Als „besonders perfide“ bezeichnete es der Flüchtlingsrat, daß die von der Bundesregierung in die Länge gezogenen Verfahren den Politikern gleichzeitig dazu dienten, weitere Verschärfungen der Asylgesetzgebung zu fordern.

Angesichts der jüngsten Ausschreitungen gegen Flüchtlinge sowohl in den alten als auch in den neuen Bundesländern sieht der Flüchtlingsrat die Bundesrepublik „unterwegs zu neuen Ufern“. Wenn die Entwicklung so weitergehe, „dann haben wir morgen Verhältnisse in Deutschland, die es in Zukunft nur noch blonden und blauäugigen Menschen erlauben werden, sich einigermaßen sicher vor Übergriffen zu fühlen“.

Arme und ärmste Staaten, beispielsweise Äthiopien oder Pakistan, nehmen nach Darstellung des Flüchtlingsrats „hundertmal so viele Flüchtlinge auf wie die Bundesrepublik“, ohne daß es dort zu Pogromen komme.

An die Kirchen appellierte der Flüchtlingsrat, nicht länger zu der massiven Ausländerverfolgung zu schweigen. Während sich an der Kirchenbasis zahlreiche Gemeinden und Initiativen für die Flüchtlinge engagierten, sei von den „hochrangigen Gremien der evangelischen und katholischen Kirche in den vergangenen Tagen und Wochen nicht viel zu hören gewesen“.

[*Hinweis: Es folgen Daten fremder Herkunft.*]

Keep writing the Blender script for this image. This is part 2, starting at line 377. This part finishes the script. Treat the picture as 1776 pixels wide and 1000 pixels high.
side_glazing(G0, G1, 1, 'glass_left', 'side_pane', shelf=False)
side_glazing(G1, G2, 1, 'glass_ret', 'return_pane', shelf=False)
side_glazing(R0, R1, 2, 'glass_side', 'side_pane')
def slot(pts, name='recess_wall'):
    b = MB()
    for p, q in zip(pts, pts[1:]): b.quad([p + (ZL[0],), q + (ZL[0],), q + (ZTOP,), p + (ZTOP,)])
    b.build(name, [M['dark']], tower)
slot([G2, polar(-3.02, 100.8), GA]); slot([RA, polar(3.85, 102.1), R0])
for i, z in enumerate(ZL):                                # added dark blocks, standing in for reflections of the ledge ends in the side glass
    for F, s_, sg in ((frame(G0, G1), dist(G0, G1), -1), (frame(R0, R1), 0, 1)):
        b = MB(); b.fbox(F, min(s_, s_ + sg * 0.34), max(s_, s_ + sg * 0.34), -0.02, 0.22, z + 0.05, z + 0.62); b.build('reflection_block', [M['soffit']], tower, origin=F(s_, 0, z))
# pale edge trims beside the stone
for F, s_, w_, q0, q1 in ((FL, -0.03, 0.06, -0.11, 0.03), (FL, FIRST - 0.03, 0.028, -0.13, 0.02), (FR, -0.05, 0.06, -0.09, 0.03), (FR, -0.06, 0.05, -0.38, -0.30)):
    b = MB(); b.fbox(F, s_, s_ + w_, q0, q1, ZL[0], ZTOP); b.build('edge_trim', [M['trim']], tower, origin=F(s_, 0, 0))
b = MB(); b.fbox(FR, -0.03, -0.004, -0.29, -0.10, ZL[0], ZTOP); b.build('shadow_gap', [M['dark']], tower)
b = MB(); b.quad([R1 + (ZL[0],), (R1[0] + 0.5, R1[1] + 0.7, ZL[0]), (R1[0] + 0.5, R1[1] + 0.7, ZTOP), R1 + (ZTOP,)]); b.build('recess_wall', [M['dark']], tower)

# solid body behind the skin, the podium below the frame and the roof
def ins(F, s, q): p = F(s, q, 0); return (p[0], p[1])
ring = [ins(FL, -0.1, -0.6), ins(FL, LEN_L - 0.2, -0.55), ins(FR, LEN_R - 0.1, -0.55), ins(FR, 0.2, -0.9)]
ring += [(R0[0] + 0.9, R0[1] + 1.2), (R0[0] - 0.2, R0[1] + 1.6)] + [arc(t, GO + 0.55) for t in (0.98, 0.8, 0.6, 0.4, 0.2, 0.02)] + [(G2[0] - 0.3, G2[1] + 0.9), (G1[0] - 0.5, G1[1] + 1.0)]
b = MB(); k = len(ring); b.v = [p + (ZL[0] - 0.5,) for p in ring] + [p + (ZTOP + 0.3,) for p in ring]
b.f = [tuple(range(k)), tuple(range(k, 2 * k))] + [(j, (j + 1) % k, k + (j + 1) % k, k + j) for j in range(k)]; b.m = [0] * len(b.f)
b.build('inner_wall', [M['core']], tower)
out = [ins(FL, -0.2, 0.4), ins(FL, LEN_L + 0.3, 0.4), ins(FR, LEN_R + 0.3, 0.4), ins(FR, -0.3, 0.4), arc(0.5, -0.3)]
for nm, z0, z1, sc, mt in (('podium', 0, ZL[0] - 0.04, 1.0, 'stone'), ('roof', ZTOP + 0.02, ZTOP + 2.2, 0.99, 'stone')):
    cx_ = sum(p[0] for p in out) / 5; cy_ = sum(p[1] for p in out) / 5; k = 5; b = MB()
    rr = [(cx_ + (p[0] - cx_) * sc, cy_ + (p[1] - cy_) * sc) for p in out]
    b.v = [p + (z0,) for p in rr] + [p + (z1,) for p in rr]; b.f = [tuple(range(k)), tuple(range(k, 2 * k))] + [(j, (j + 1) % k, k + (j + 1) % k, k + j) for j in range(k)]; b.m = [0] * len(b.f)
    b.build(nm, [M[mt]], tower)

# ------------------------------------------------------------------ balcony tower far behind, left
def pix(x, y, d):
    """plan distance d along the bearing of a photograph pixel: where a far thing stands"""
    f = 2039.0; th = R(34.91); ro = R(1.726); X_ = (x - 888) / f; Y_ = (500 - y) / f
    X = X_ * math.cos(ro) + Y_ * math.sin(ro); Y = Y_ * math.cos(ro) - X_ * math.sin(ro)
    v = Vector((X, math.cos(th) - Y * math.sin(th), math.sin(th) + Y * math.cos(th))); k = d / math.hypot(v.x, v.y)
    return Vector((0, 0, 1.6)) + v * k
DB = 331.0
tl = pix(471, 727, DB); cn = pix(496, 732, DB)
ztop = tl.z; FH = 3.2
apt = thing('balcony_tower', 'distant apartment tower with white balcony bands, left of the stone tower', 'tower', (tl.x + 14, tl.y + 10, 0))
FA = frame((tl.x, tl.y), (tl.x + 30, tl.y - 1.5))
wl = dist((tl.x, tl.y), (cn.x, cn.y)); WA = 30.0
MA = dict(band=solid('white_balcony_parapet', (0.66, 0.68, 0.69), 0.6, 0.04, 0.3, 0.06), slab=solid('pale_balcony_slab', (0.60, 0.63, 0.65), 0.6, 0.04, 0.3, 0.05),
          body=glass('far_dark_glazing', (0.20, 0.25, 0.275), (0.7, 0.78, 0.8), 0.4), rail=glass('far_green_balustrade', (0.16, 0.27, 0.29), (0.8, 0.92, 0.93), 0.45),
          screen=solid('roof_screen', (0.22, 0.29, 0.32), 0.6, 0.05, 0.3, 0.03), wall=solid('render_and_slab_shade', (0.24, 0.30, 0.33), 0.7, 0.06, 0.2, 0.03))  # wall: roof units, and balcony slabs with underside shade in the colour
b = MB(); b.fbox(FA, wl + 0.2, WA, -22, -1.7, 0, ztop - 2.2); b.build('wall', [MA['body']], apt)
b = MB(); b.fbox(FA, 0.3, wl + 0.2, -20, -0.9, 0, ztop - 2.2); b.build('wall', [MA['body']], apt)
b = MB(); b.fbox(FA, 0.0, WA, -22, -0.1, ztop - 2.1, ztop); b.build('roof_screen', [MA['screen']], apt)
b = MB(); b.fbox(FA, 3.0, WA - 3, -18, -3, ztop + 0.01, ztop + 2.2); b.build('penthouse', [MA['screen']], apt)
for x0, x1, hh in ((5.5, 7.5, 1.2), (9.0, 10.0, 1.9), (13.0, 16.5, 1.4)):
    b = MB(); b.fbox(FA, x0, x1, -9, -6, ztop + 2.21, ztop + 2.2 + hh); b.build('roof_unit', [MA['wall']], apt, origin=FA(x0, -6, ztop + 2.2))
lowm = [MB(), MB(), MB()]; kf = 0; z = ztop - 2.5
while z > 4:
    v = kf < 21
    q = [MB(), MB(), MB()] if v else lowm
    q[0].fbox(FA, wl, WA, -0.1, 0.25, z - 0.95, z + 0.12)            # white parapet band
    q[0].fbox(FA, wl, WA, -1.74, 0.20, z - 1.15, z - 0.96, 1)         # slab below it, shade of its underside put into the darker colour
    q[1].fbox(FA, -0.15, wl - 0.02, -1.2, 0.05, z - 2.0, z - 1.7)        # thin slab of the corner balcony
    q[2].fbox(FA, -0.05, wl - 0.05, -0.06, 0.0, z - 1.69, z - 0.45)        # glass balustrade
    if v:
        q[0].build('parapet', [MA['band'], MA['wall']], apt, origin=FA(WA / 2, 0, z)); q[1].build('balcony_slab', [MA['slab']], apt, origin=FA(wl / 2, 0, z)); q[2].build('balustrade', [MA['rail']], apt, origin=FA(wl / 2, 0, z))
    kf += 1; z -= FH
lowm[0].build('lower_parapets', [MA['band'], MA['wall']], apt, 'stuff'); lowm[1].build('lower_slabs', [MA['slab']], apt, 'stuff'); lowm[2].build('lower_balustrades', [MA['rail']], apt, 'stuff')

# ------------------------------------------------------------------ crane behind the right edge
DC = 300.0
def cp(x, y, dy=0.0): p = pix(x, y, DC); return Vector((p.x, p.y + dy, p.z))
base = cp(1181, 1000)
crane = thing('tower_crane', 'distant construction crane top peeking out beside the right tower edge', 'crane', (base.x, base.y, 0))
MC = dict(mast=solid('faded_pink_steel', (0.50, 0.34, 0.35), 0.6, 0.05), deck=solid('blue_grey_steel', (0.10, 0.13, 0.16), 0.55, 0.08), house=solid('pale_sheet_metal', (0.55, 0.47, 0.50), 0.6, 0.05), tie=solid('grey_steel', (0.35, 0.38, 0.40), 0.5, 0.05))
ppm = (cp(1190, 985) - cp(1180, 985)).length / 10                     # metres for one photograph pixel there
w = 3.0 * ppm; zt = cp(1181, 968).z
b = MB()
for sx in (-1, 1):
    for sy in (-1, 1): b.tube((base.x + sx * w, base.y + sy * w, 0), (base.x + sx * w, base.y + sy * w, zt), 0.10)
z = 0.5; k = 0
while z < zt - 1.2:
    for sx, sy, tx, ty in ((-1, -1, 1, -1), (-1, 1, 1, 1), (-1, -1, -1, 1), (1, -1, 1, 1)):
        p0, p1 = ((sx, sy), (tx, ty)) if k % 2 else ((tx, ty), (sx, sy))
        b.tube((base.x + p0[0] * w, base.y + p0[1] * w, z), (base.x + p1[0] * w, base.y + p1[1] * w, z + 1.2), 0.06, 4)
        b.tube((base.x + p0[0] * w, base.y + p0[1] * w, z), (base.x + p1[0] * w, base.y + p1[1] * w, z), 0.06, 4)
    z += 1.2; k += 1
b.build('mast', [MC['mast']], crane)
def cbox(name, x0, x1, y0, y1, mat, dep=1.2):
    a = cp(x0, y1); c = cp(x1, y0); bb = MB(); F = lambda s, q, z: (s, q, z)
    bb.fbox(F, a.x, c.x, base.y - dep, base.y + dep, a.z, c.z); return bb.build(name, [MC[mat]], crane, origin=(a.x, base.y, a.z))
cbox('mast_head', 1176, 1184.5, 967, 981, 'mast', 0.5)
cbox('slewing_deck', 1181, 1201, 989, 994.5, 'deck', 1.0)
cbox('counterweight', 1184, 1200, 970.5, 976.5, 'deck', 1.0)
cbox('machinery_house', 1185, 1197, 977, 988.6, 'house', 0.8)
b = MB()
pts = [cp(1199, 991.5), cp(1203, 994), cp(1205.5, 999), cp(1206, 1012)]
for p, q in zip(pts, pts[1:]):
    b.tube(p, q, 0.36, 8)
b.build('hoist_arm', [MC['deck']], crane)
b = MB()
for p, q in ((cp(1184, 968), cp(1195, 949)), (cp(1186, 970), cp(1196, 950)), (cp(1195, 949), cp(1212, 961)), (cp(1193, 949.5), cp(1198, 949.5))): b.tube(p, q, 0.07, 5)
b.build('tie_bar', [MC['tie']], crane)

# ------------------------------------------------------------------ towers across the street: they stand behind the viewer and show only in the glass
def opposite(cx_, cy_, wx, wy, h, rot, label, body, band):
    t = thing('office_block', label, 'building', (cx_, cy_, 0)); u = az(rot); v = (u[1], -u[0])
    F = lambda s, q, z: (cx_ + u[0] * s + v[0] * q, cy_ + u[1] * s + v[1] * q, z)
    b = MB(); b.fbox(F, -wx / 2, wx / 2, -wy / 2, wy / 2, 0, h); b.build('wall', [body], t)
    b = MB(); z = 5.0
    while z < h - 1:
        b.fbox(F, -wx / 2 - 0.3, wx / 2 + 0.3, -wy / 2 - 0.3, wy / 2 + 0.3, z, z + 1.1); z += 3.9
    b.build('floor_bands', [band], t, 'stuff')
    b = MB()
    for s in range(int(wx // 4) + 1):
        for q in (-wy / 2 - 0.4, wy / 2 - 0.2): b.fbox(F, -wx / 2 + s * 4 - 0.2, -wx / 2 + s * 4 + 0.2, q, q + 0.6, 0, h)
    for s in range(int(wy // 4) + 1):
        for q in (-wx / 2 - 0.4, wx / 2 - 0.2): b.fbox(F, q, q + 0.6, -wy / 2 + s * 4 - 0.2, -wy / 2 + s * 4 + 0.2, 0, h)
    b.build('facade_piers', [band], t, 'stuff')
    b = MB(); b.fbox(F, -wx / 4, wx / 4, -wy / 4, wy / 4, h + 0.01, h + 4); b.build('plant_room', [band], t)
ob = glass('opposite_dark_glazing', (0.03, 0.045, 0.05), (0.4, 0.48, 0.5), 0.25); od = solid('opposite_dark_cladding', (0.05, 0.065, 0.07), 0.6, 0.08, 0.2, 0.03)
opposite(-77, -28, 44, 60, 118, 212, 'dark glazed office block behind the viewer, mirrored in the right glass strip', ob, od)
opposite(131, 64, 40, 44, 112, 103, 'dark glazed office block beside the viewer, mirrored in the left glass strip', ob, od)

Die ebenfalls auf der Pressekonferenz anwesende SPD-Landtagsabgeordnete Hulle Hartwig berichtete, sie habe wegen ihres öffentlichen Einsatzes für Asylbewerber von neonazistischen Organisationen Morddrohungen erhalten. Aber auch „Bürger auf der Straße“ forderten immer häufiger, sie und den niedersächsischen Bundesratsminister Jürgen Trittin (Die Grünen) „hinter Gitter zu bringen“. Ein öffentlicher Aufschrei über die faschistischen Tendenzen in unserem Land ist nicht zu vernehmen“, sagte Hulle Hartwig.